__GIVEN EXERCISE__. Write out the listing, please, but only from its first line through the line containing "12).done('ceiling_grommet', M['cord'], lamp)", exactly as given and without pictures.

__INFORMATION PROVIDED__.
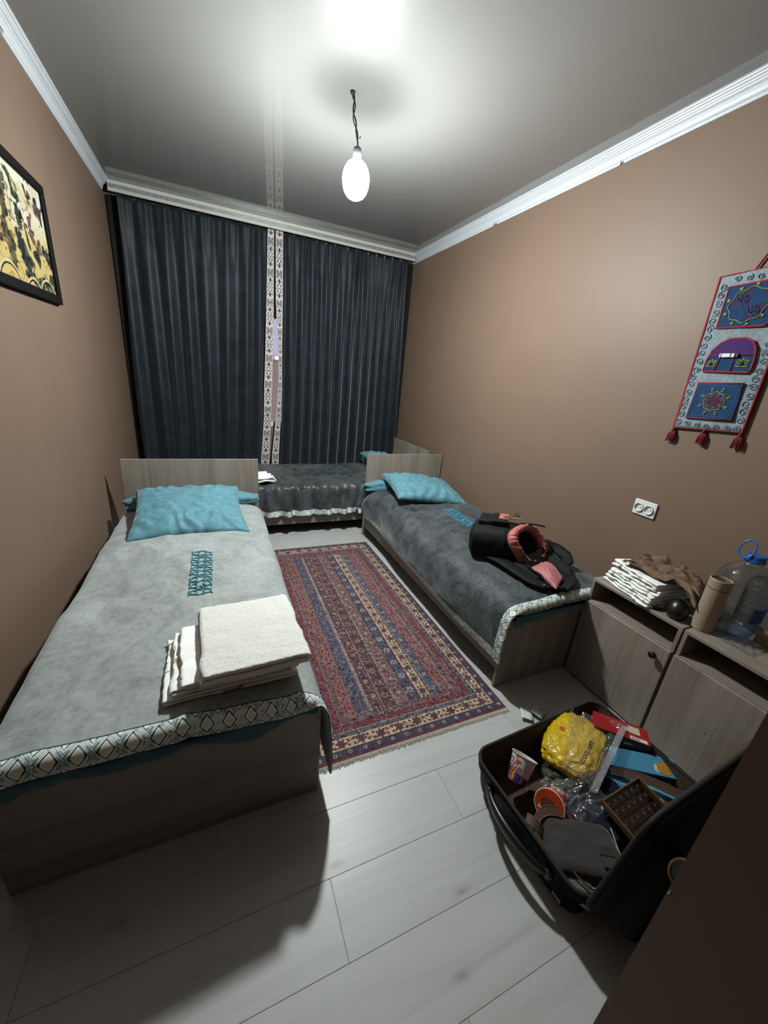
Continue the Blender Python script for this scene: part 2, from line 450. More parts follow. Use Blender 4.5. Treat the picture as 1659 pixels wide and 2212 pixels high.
for ph, rr in ((0, 0.004), (2.6, 0.003)):
    pts = []
    for i in range(26):
        t = i / 25
        x = BX + (1.423 - BX) * t; z = BZ + 0.132 + (H - BZ - 0.132) * t
        a = ph + t * 13
        wob = 0.006 * math.sin(t * math.pi) + (0.010 * max(0, t - 0.72) * 4 * (1 if ph else 0) * math.sin((t - 0.72) / 0.28 * math.pi) if t > 0.72 else 0)
        pts.append((x + wob * math.cos(a) + 0.004 * math.sin(t * 9), BY + wob * math.sin(a), z))
    cd.tube(pts, rr, 6)
cd.tube([(BX - 0.012, BY, BZ + 0.215), (BX - 0.016, BY - 0.004, BZ + 0.232)], 0.0025, 5); cd.tube([(BX + 0.004, BY - 0.006, BZ + 0.165), (BX + 0.012, BY - 0.008, BZ + 0.172)], 0.0025, 5)
cd.done('cord', M['cord'], lamp, smooth=True)
MB().lathe([(0.012, 0), (0.012, -0.006), (0.005, -0.014)], Matrix.Translation((1.423, BY, H)), 12).done('ceiling_grommet', M['cord'], lamp)

# curtain rail with its fascia
M['rail'] = m_plain('ivory_rail_plastic', (220, 220, 210), 0.35, 0.02)
M['foil'] = m_plain('silver_stamped_strip', (170, 176, 178), 0.28, 0.25, 60, 120, 0.9, 0.002, metal=0.3)
cr = empty('curtain_rail', (1.42, 4.30, 2.70), 'white ceiling curtain rail with a silver stamped strip', 'curtain rail')
MB().box(0.045, 2.800, 4.283, 4.296, 2.7035, 2.775, 0.002).box(0.045, 2.80, 4.296, 4.40, 2.762, 2.775, 0.001).done('fascia', M['rail'], cr)
MB().box(0.047, 2.798, 4.280, 4.2835, 2.722, 2.750, 0.001).done('decorative_strip', M['foil'], cr)
MB().box(0.045, 2.800, 4.277, 4.292, 2.698, 2.708, 0.003).done('lip', M['rail'], cr)
# ---------------------------------------------------------------- curtains
M['curtain'] = m_velvet('slate_velvet_curtain', (30, 35, 42), (48, 56, 64), 6, 0.35, 0.5, 0.4, 0.1)
M['lining'] = m_plain('black_gap_shade_sheet', (9, 9, 11), 0.9, 0.1, 10)  # black cloth sheet added behind the velvet for the dark side gaps
M['woven'] = m_paint('woven_ornament_tape', 0.7, 400, 0.15, 0.0005)

def curve_dist(px, py, pts):
    """distance from each (px, py) to a polyline"""
    d = np.full(np.broadcast(px, py).shape, 1e9)
    for (x0, y0), (x1, y1) in zip(pts[:-1], pts[1:]):
        dx, dy = x1 - x0, y1 - y0; L = dx * dx + dy * dy + 1e-12
        t = np.clip(((px - x0) * dx + (py - y0) * dy) / L, 0, 1)
        d = np.minimum(d, np.hypot(px - x0 - t * dx, py - y0 - t * dy))
    return d
def ornament_tape(nu, nv, length, width):
    """grey tape with black scrolls alternating with clusters of rings; returns (nu, nv, 3)"""
    u = np.linspace(-0.5, 0.5, nu)[:, None] * np.ones((1, nv)); v = np.linspace(0, length, nv)[None, :] * np.ones((nu, 1))
    per = 0.255; q = np.mod(v, per) / width; X = u            # units of tape width
    Lq = per / width
    black = np.zeros_like(u, bool)
    # long motif: centre q=1.25, half-length 1.15
    c = q - 1.30
    a = np.abs(c)
    for s in (1, -1):
        lobe = 0.20 * np.abs(np.sin(np.clip(a, 0, 1.0) * math.pi / 1.0 * 1.5))
        black |= (np.abs(X - s * lobe) < 0.045) & (a < 1.0)
        leaf = 0.40 * np.sqrt(np.clip(1 - ((a - 0.75) / 0.48) ** 2, 0, 1))
        black |= (np.abs(X - s * leaf) < 0.022) & (np.abs(a - 0.75) < 0.48)
        black |= np.abs(np.hypot(X - s * 0.33, c) - 0.09) < 0.03
        black |= np.hypot(X - s * 0.27, a - 0.42) < 0.06
        black |= np.hypot(X - s * 0.24, a - 0.9) < 0.05
    black |= (np.abs(X) < 0.13 - 0.30 * np.abs(a - 1.02)) & (np.abs(a - 1.02) < 0.22)
    # rings: centre q=Lq-0.75
    c = q - (Lq - 0.72)
    for gx in (-0.24, 0, 0.24):
        for gy in (-0.42, -0.14, 0.14, 0.42):
            if abs(gx) < 0.1 and abs(gy) > 0.3: continue
            black |= np.abs(np.hypot(X - gx, c - gy) - 0.115) < 0.035
    edge = np.abs(u) > 0.475
    base = np.array(lin((228, 222, 222))); ink = np.array(lin((18, 18, 20)))
    o = np.where((black | edge)[..., None], ink, base)
    return o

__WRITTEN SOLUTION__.
Continue the Blender Python script for this scene: part 2, from line 450. More parts follow. Use Blender 4.5. Treat the picture as 1659 pixels wide and 2212 pixels high.
for ph, rr in ((0, 0.004), (2.6, 0.003)):
    pts = []
    for i in range(26):
        t = i / 25
        x = BX + (1.423 - BX) * t; z = BZ + 0.132 + (H - BZ - 0.132) * t
        a = ph + t * 13
        wob = 0.006 * math.sin(t * math.pi) + (0.010 * max(0, t - 0.72) * 4 * (1 if ph else 0) * math.sin((t - 0.72) / 0.28 * math.pi) if t > 0.72 else 0)
        pts.append((x + wob * math.cos(a) + 0.004 * math.sin(t * 9), BY + wob * math.sin(a), z))
    cd.tube(pts, rr, 6)
cd.tube([(BX - 0.012, BY, BZ + 0.215), (BX - 0.016, BY - 0.004, BZ + 0.232)], 0.0025, 5); cd.tube([(BX + 0.004, BY - 0.006, BZ + 0.165), (BX + 0.012, BY - 0.008, BZ + 0.172)], 0.0025, 5)
cd.done('cord', M['cord'], lamp, smooth=True)
MB().lathe([(0.012, 0), (0.012, -0.006), (0.005, -0.014)], Matrix.Translation((1.423, BY, H)), 12).done('ceiling_grommet', M['cord'], lamp)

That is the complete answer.